Guide to Buying a Djembe Drum



When you buy an African drum you are essentially looking for three things, a good shell, a good skin and a good sound. Fairly obvious but worth saying. Also, if it's a djembe drum make sure it's is from West Africa the home of the djembe drum, be it either Senegal, Mali, Ivory Coast, Burkina Faso or Ghana. There's a lot of cheap, badly made drums pretending to be African drums out there from places such as Indonesia, China, Pakistan - so stick to this guide and any further questions please don't hesistate to contact me.




The shell of the drum is the most important part. The wood must be of good quality and by that I mean there shouldn't be any large cracks, major defects or have any holes in the top chamber. The inside should be smooth and well chipped out without any lumps or splinter pieces hanging off as this will deaden the sound.


The shell should be made from a single piece of wood, check inside the drum and look for lines and colour differences which could mean the djembe has been reconstructed using multiple pieces of wood.

Ideally you want the drum hand carved as more time and care will have taken taken to chip out the wood than a machine. Most of the West  African drums are hand carved and you can tell as the inside will have marks indicating that metal tools have been used to chip the inside out.


There are various arguments for heavy wood compared to light wood however, The non Ghanaian drums are much heavier and produce a more solid sound as they are made from hard woods but they are also a lot more expensive as the wood is much more expesnive to work on and buy. If the drums is lightweight as well, well that's a bonus as you don't have extra weight to lug around.


The wood my carvers use in Ghana is tweneboa, which is a Ghanaian cedar wood. This is a soft wood but produces a fantastic sound. The weight of a cedar wood djembe drum depends upon where the wood was cut on the tree. If the drum is quite heavy the wood will be from the bottom of the tree, if it is lightweight it will be from the younger wood at the top of the tree. On average a full size djembe drum - 12"/13" x 24" - weighs between 6-9kg.


The woods my carvers use in Senegal is either linke, dimbe or khari woods. These are hard woods and give the drum an extra louder sound. The weight of the drum also increases.


In Burkina the wood is gueni or heavy weight dugara wood. and in Ivory coast the wood we use is iroko wood. All give a loud, harder sound to the djembe drums.


The wood must be treated, usually this is done with a waxy protector over the stained wood finish. This prolongs the life of the djembe and protects it from moisture and marks.



No drum is ever perfect and small line cracks along the top and bottom edge of a drum are normal, as they appear during wood drying process.



The skin for a djembe drum is usually goatskin but can be calf, cow or antelope on occasion. Djembe drums must have shaved goatskins free of any holes or minor splits. You can tell what sort of quality skin you have by simply holding to the light and checking for any bits that are substantially lighter than the other part of the skin. Ideally you are looking for an even colour all the way round this indicates a good quality skin.

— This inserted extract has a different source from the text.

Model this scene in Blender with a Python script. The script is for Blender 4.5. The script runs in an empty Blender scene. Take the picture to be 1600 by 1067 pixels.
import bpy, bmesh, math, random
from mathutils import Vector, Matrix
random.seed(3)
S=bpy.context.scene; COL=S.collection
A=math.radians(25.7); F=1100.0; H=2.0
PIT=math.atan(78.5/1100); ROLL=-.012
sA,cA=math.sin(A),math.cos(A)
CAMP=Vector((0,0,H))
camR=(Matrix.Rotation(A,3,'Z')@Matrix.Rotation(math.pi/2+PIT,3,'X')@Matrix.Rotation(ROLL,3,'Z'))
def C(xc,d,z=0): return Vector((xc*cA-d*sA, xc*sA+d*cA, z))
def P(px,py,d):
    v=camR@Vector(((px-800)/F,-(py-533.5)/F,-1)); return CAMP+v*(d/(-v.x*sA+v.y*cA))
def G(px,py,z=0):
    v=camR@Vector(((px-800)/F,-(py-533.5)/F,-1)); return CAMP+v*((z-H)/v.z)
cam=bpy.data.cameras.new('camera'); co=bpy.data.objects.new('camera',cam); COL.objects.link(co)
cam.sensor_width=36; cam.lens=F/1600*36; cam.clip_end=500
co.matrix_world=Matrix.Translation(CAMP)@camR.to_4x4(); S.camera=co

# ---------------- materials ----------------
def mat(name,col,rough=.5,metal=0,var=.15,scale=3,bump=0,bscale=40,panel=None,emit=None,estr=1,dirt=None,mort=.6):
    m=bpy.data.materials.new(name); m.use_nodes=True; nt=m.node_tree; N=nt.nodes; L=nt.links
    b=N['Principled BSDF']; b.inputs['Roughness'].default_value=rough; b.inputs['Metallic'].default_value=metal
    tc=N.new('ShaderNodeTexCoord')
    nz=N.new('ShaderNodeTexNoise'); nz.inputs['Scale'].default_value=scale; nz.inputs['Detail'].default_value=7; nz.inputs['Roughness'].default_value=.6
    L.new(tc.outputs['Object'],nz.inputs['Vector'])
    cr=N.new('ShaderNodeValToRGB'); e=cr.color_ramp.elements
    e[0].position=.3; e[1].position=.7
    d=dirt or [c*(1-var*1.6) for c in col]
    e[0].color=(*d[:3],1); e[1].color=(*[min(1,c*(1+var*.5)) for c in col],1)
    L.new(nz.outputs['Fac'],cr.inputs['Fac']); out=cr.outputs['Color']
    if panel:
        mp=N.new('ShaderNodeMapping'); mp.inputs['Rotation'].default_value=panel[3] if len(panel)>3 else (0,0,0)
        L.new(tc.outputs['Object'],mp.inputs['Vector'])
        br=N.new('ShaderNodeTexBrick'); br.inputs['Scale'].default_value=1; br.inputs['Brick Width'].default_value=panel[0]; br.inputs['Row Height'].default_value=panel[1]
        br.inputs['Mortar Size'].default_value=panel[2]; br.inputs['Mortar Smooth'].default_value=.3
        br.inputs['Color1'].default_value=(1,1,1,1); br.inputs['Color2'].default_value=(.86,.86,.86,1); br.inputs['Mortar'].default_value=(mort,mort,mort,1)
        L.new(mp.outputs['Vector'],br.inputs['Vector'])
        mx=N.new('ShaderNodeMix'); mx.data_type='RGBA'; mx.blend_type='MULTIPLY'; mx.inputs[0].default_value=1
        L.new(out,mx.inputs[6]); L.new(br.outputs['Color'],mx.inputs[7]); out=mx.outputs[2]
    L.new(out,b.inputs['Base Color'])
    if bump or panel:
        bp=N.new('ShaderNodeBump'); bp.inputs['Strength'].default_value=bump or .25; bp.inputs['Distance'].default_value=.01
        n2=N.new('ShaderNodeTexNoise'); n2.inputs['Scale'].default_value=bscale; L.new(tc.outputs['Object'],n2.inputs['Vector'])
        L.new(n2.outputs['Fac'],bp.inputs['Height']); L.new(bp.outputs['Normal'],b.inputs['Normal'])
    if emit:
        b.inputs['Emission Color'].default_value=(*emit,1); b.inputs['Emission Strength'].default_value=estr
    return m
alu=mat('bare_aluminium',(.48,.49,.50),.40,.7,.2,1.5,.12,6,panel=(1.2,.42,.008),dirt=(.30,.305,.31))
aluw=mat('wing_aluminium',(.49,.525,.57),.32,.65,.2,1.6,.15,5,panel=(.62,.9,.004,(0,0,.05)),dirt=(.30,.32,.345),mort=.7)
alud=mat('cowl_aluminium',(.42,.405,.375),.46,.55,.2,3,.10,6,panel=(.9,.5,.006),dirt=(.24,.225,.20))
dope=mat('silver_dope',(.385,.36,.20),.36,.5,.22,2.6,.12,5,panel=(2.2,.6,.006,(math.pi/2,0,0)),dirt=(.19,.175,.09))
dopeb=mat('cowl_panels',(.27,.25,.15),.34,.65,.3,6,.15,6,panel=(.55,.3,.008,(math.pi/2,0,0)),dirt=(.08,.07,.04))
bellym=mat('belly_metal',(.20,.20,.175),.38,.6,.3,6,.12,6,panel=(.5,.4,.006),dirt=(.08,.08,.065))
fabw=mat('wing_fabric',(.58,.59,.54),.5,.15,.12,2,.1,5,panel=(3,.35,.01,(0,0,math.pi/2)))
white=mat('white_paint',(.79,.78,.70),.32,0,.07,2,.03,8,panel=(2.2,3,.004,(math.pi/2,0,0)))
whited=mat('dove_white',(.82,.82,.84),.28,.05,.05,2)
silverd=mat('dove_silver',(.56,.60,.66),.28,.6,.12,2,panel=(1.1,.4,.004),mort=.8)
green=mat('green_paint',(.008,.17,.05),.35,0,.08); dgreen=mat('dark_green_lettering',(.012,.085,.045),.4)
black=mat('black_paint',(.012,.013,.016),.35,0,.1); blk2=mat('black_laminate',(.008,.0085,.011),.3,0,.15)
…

Goatskins are tough wearing so don't worry about any minor colour changes when you do this test. Some djembe drums have fur around the outside, some don't, it's just a manufacturer preference.



Djembe drums in particular produce a nice deep bass and very crisp high notes. You're looking for a warm, resonant bass sound when you strike the middle, a sound that holds the bass note continuously. The bigger the upper chamber the bigger the bass sound.


The slap sound should be sharp and quick, it is the highest pitched sound of the djembe and the longer the stem the greater the pitch of slap, if it' sounds "tinny" or dull then leave that drum alone and look elsewhere.


The tone is the middle sound of the djembe drum, is often called the natural sound of the drum and it is slightly deeper than the slap but should still sound sharp, once again if the pitch doesn't sound good to you then walk away and look at another drum.  Remember that a djembe drum can be tuned but these are the basic sounds to look for.



Ghanaian djembe drums are double roped all other West African djembe drum manufacturers choose single ropes - I have found there is little difference in the standard of both roping systems and it is more to do with the quality and strength of the rope and skin than how it is bound on the rings.


Design plays no part in the sound of the drum - as you'd expect - but there are some superbly designed drums out there. We have a choice of traditional African symbols on the drums, or animal/jungle designs. or no carvings at all. But as I say, they are purely aesthetic.